Atas dasar itu, lanjut Tulus, YLKI mendesak Kepolisian RI dan Badan Pengawasan Obat dan Makanan (BPOM) untuk melakukan investigasi bahan-bahan baku yang digunakan dalam sajian Pizza Hut, Pizza Hut Delivery (PHD) Indonesia, dan Marugame Udon. “Jika terbukti harus ada tindakan tegas, baik secara pidana, perdata dan administrasi, termasuk pencabutan izin operasi,” ujarnya.
Seperti diketahui, restoran siap saji Pizza Hut, PHD Indonesia dan Marugame Udon diduga pernah menggunakan bahan pangan kedaluwarsa. Restoran tersebut terindikasi menggunakan belasan bahan baku makanan seperti bonito powder atau tepung bonito untuk perasa ikan yang telah lewat masa berlakunya.
Petugas Polda Metro Jaya, kemarin menyelidiki dugaan penggunaan bahan baku kedaluwarsa pada makanan siap saji Pizza Hut. Kepala Subdirektorat Sumber Daya dan Lingkungan Direktorat Reserse Kriminal Khusus Polda Metro Jaya Ajun Komisaris Besar Polisi Sutarmo, mengatakan pemeriksaan itu untuk mengetahui masa berlaku makanan yang digunakan.
Sutarmo menuturkan, penyidik akan menyelidiki penggunaan bahan makanan Pizza Hut yang tersebar di wilayah Jakarta dan sekitarnya.

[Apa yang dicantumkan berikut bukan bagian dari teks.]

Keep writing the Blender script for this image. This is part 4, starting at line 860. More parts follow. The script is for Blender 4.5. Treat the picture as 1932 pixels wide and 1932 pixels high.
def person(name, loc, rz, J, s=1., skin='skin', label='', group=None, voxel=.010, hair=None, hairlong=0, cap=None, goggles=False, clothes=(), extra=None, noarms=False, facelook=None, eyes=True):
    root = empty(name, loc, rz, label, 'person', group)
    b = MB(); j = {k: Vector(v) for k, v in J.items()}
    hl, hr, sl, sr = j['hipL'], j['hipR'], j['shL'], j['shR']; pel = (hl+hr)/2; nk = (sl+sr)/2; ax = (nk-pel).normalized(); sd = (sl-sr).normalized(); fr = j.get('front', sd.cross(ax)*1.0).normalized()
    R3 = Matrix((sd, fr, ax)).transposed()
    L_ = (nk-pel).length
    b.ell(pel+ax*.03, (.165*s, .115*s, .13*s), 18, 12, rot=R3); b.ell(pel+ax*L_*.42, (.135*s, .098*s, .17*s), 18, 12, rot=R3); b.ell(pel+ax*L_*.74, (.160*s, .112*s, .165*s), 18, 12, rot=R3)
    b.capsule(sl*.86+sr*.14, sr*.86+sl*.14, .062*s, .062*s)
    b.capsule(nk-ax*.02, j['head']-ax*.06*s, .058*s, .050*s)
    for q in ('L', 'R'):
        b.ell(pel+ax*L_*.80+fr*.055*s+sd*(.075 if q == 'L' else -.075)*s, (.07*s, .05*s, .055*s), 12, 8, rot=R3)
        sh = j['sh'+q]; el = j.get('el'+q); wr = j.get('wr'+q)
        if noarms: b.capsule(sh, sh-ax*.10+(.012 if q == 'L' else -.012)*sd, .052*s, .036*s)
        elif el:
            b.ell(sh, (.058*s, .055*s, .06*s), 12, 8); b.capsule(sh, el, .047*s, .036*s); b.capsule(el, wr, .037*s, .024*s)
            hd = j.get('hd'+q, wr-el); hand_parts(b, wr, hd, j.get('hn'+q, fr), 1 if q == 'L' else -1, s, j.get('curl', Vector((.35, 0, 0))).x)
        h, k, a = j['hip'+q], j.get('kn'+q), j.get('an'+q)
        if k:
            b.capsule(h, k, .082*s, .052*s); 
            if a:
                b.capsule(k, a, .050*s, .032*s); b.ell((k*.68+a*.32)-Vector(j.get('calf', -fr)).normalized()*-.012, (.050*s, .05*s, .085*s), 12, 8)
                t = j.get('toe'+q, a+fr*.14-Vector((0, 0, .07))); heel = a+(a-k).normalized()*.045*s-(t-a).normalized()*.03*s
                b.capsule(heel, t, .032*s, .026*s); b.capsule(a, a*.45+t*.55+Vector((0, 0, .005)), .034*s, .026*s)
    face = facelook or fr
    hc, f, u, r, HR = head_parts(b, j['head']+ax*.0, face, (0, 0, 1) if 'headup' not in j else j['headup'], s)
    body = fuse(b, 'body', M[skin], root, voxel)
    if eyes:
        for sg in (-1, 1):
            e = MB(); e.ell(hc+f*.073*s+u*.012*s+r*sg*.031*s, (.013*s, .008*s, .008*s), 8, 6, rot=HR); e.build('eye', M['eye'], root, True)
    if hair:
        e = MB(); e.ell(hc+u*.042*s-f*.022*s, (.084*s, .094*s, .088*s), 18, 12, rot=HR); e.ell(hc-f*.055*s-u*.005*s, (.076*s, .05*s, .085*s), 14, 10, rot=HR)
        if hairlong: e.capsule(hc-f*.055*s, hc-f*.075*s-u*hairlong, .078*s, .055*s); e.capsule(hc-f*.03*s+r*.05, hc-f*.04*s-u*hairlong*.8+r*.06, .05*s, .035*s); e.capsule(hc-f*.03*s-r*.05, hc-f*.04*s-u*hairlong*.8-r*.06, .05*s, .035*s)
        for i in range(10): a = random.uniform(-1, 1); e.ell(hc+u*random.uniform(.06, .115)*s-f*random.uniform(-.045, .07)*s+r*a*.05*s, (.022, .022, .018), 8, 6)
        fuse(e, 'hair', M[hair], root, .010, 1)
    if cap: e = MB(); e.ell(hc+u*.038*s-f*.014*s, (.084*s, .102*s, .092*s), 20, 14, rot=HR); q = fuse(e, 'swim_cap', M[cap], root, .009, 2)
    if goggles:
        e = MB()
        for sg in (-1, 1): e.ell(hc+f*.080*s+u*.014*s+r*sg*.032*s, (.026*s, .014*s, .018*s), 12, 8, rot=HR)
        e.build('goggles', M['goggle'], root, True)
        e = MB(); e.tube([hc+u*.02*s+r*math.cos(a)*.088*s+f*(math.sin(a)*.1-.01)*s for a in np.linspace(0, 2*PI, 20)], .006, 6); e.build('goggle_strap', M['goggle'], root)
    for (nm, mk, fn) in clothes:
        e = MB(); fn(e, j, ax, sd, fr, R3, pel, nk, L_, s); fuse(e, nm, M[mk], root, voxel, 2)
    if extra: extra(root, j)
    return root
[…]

Pemeriksaan bahan baku makanan siap saji akan dimulai dari gudang pusat hingga cabang Pizza Hut termasuk menelusuri pendistribusiannya.
Bukan hanya di Jakarta. Tim gabungan dari Balai Besar Pengawas Obat dan Makanan (BBPOM) Jatim di Surabaya dan Dinas Kesehatan Surabaya melakukan inspeksi mendadak (sidak) di PHD Jalan Profesor Dr Moestopo, Rabu (7/9).
Namun, Area Manajer Jakarta PT Sarimelati Kencana yang menaungi Pizza Hut dan PHD Indonesia mengatakan petugas gabungan yang melakukan sidak tersebut tidak menemukan adanya bahan baku yang kedaluwarsa di tempatnya. “Kami memastikan, sebelum masuk di dapur, bahan-bahan itu sudah kami proses selama beberapa kali, baik saat di gudang di Surabaya, maupun sampai di toko-toko di Surabaya,” katanya.
Ia menuturkan proses pemeriksaan bahan baku yang dipakai oleh pihaknya dilakukan hingga tiga kali pemeriksaan, sebelum bahan-bahan itu dikelola di dapur. “Setiap kali kami selesai memeriksa bahan yang digunakan, kami selalu menerapkan kode expired baik di PO-nya maupun di kemasannya,” urainya.
Masa kedaluwarsa bahan baku makanan cepat saji bisa mencapai enam bulan karena telah dibekukan. Proses distribusi bahan dari Jakarta ke Surabaya tidak sampai lebih dari enam bulan. “Kami tidak pernah melakukan pengiriman yang terlambat hingga enam bulan. Paling lambat tiga bulan, barang sudah terdistribusikan di gudang di Surabaya, Medan, dan Makassar,” tukasnya.